A second EU source confirmed there had been "convergence on some issues" during talks over the weekend, though "more work was needed on others" when the teams sit down again on Monday.
'I'm still in charge'
Greece's semi-official ANA news agency also reported progress and an improved atmosphere in talks.
Varoufakis has insisted however that he is still in charge of Greece's overall handling of the talks.
"Yes, I'm in charge. I'm still responsible for the talks with the Eurogroup," he told the weekly Die Zeit on Thursday.
"I'm supported by various government members, not least by good friend Euclid Tsakalotos. The fact that some media are portraying as if he is replacing me in the talks is just another proof of how low journalistic standards have sunk," he said.
Discussions between Athens and its creditors are hung up in particular on cuts to pensions and deregulation of the labour market, a difficult pill to swallow for Prime Minister Alexis Tsipras's radical government that was elected four months ago promising to end years of austerity that has ravaged the economy.
Varoufakis claimed on Saturday that Greece could manage without a new "loan" if its debt was restructured.
Asked if it could do without bailout funds, Varoufakis told the Efimerida ton Sindakton daily: "Of course it can. One of the conditions for this to happen though, is an important restructuring of the debt."
He also took a swipe at the eurozone, warning that if it "doesn't change it will die", adding that "no country, not only Greece, should have joined such a shaky common monetary system."
Nevertheless, he said it was "one thing to say we shouldn't have joined the euro and it is another to say that we have to leave" because backtracking now would lead to "a unforeseen negative situation".
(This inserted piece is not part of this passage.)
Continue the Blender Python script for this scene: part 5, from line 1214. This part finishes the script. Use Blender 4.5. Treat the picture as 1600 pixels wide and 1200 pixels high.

Meanwhile, the maverick economist's 90-year-old father, who still heads one of Greece's leading steel producers, Halyvourgiki, jumped to his son's defence, claiming his European counterparts were jealous of him.
Giorgos Varoufakis told the Greek daily Ethnos that the minister's critics "want to run him down because he is competent. He is not like them. That is why they attack him.
"Yanis is a very good boy, and is always telling the prime minister what to do, which is why he adores him," he added.